Sources: WEF 2019 Trustees · Wikipedia · CBC reporting
GFANZ + Bloomberg + Climate Finance
As Co-Chair of GFANZ (launched April 2021), Carney worked alongside Michael Bloomberg, whose company he also chaired. GFANZ member institutions include BlackRock, whose CEO Larry Fink served simultaneously with Carney as a WEF Trustee. This is not speculation about conspiracy — it is documentation of the overlapping network through which global climate finance policy is shaped.

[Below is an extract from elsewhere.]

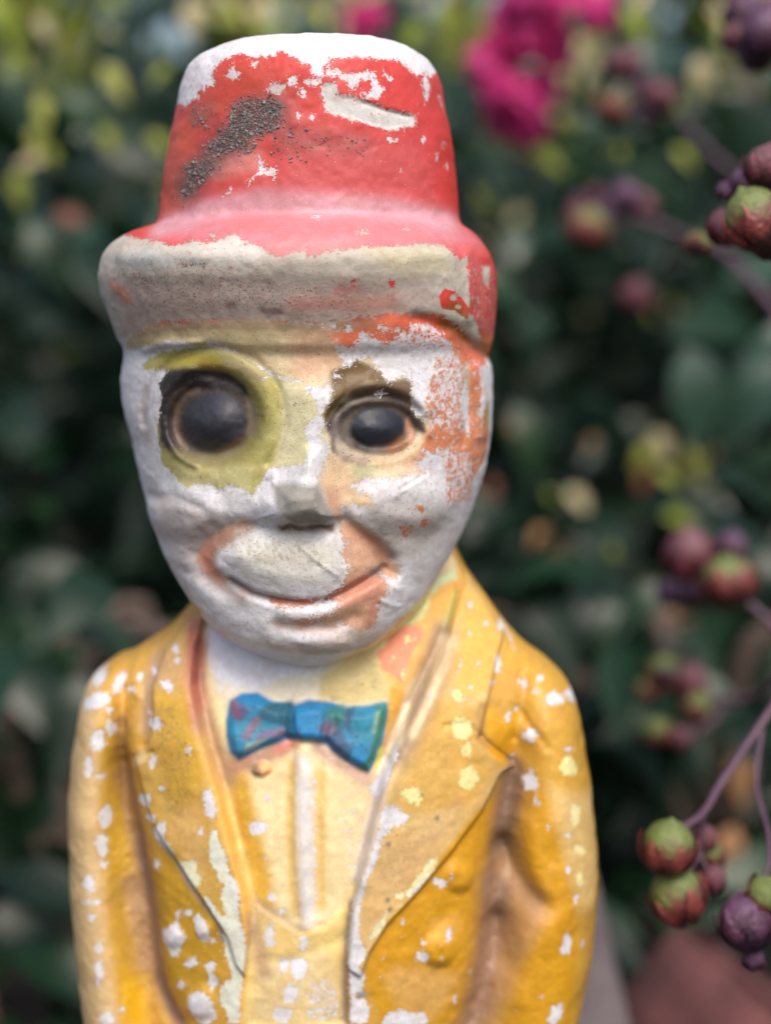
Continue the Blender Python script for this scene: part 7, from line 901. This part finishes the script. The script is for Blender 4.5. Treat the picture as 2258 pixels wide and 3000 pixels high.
# ---- crumbs of dark grit stuck to the hat, as one uncountable crust
def surf_y(px, pz):
    yy = np.linspace(-46, -4, 57); f = full_sdf(np.full(57, px), yy, np.full(57, pz)); i = int(np.argmax(f < 0))
    return yy[i] - .75 * f[i] / (f[i] - f[i - 1]) if f[i] < 0 and i else None
hd_ = [(p, k) for op, p, k in FEATURES if op == 'dirt' and np.mean([a[1] for a in p]) > 338 and k['v'] > .3]
gv, gf = [], []
rg = np.random.default_rng(3)
for pts, k in hd_:
    P_ = np.array(pts); area = abs(0.5 * np.sum(P_[:, 0] * np.roll(P_[:, 1], 1) - P_[:, 1] * np.roll(P_[:, 0], 1)))
    n = int(area * (11.0 if k['v'] > .8 else 2.2))
    got = 0
    while got < n:
        a = rg.uniform(P_.min(0), P_.max(0)); ins = False
        for i in range(len(P_)):
            u, v = P_[i], P_[i - 1]
            if (u[1] > a[1]) != (v[1] > a[1]) and a[0] < (v[0] - u[0]) * (a[1] - u[1]) / (v[1] - u[1]) + u[0]: ins = not ins
        got += 1
        if not ins: continue
        a = a + rg.normal(0, 1.0, 2)
        sy = surf_y(a[0], a[1])
        if sy is None: continue
        s = min(.42, .09 * math.exp(abs(rg.normal(0, .62))))
        c0 = np.array([a[0], sy - 0.05, a[1]]); b0 = len(gv)
        pr = np.array([[-1, 0, -1], [1, 0, -1], [1, 0, 1], [-1, 0, 1], [-.7, -1, -.6], [.6, -1, -.7], [.7, -1, .6], [-.6, -1, .7]]) * (1 + rg.uniform(-.35, .35, (8, 3)))
        th = rg.uniform(0, 6.28); ct, st_ = math.cos(th), math.sin(th)
        pr = np.stack([pr[:, 0] * ct - pr[:, 2] * st_, pr[:, 1] * rg.uniform(.5, 1.1), pr[:, 0] * st_ + pr[:, 2] * ct], 1) * s
        gv += list((c0 + pr) * 0.001)
        gf += [[b0 + q_ for q_ in f_] for f_ in ((4, 5, 6, 7), (0, 1, 5, 4), (1, 2, 6, 5), (2, 3, 7, 6), (3, 0, 4, 7))]
gm, t, bs = mat_new('grit'); q = N(t)
co = q.n('TexCoord').outputs['Object']; n1 = q.noise(co, 900, 3); n2 = q.noise(co, 160, 3)
c = q.mix(q.remap(n1, .35, .7), (0.08, 0.076, 0.076, 1), (0.27, 0.25, 0.245, 1)); c = q.mix(q.remap(n2, .5, .75, 0, .5), c, (0.30, 0.12, 0.11, 1))
t.links.new(c, bs.inputs['Base Color']); bs.inputs['Roughness'].default_value = 0.85
go = link('grit', mesh('grit', gv, gf, False), hat, gm); go['kind'] = 'stuff'
# ---- lower body and foot of the figurine (below the picture's edge)
def loft_mesh(rows, n=40):
    v, f = [], []
    for (zz, cx, a, cy, b) in rows:
        for i in range(n):
            th = 2 * math.pi * i / n; v.append((cx + a * math.cos(th), cy + b * math.sin(th), zz))
    for r in range(len(rows) - 1):
        for i in range(n): f.append((r * n + i, r * n + (i + 1) % n, (r + 1) * n + (i + 1) % n, (r + 1) * n + i))
    f.append(tuple(reversed(range(n)))); f.append(tuple((len(rows) - 1) * n + i for i in range(n)))
    return v, f
def plain_plaster(name, col, chip_amt):
    m, t, bs = mat_new(name); q = N(t); co = q.n('TexCoord').outputs['Object']
    a = q.noise(co, 300, 6, .6); b = q.noise(co, 60, 4)
    c = q.mix(q.remap(b, .3, .7, 0, .5), rgba(col), q.mix(1.0, rgba(col), (.7, .65, .6, 1), 'MULTIPLY'))
    c = q.mix(q.remap(a, chip_amt, chip_amt + .02), c, rgba((214, 214, 222)))
    t.links.new(c, bs.inputs['Base Color']); bs.inputs['Roughness'].default_value = .65
    return m
v_, f_ = loft_mesh([(.092, -.012, .054, -.003, .039), (.1, -.012, .0535, -.003, .039), (.124, -.0125, .0525, -.004, .0385)]); link('jacket_hem', mesh('jacket_hem', v_, f_), fig, plain_plaster('jacket_hem_paint', (207, 152, 44), .62))
v_, f_ = loft_mesh([(.018, -.012, .040, .0, .028), (.03, -.012, .039, .0, .028), (.07, -.012, .044, .0, .031), (.094, -.012, .046, .0, .034)]); link('trousers', mesh('trousers', v_, f_), fig, plain_plaster('trouser_paint', (70, 80, 110), .60))
v_, f_ = loft_mesh([(0, -.012, .060, .0, .048), (.016, -.012, .060, .0, .048), (.020, -.012, .056, .0, .044)]); link('plinth', mesh('plinth', v_, f_), fig, plain_plaster('plinth_paint', (90, 104, 74), .58))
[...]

Sources: GFANZ · Bloomberg press release, Nov. 2021
Brookfield's Global Footprint
Brookfield operates in 30+ countries across infrastructure, renewable power, real estate, and private equity. Every federal policy decision on international trade, investment agreements, climate commitments, or infrastructure spending potentially touches Brookfield's portfolio — and therefore the Prime Minister's financial interests.
Source: Brookfield annual reports and investor materials
The bottom line
This is not about whether Mark Carney is personally corrupt. This is about whether any democracy can function when its head of government has financial interests of this scale, this complexity, and this much overlap with the policy decisions they control — and when the only safeguard is a screening process administered by their own appointees.
The answer is no. And the remedy is simple: divest.